33. Thus, the total sum of Rs.19,11,624/- awarded by the Tribunal towards compensation is hereby enhanced to Rs.21,12,680/-, which shall carry interest at 7.5% from the date of claim petition till the date of payment. The claimants shall pay necessary Court fee, if any, on the enhanced compensation. The first respondent in CMA.No.1501 of 2018/owner of the vehicle is directed to deposit the total compensation as awarded by this Court above, before the Tribunal, together with interest, and costs, if any as awarded by the Tribunal, within a period of six weeks from the date of receipt of a copy of this judgment. On such deposit, the claimants are permitted to withdraw the entire amount. The apportionment of shares fixed by the Tribunal to the claimants is hereby confirmed.
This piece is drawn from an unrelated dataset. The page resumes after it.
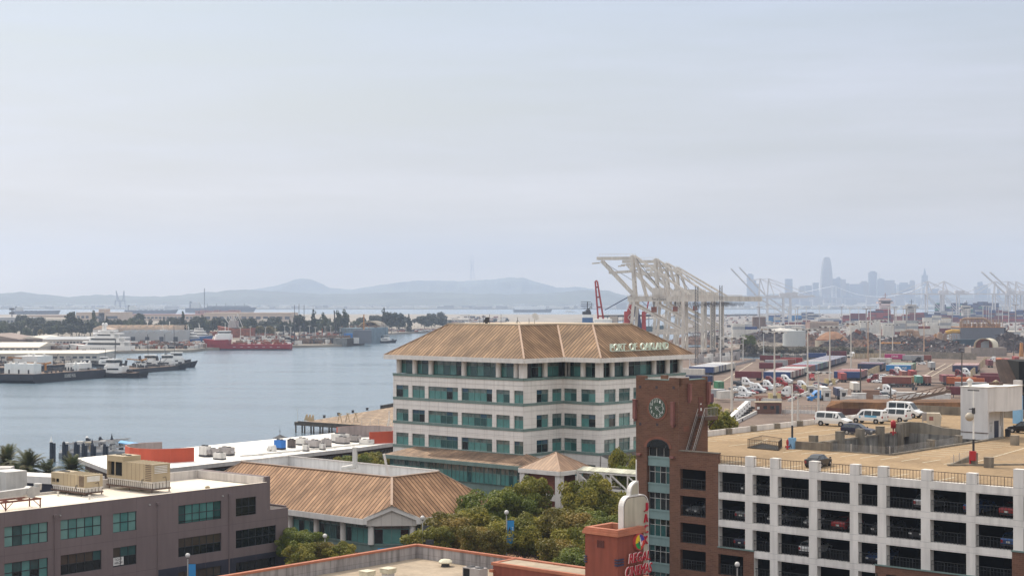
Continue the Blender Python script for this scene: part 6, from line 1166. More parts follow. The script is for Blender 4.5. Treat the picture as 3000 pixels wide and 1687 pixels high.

Since the Insurance Company had been exonerated from the liability to pay the compensation as discussed above, they are permitted to withdraw the amount if any already deposited by them before the Tribunal. 34. With the above observations and directions, the Civil Miscellaneous Appeal No.1501 of 2018 filed by the claimants is partly allowed and the Civil Miscellaneous Appeal 1599 of 2017 filed by the Insurance Company is allowed. No costs. Consequently, connected miscellaneous petition is closed.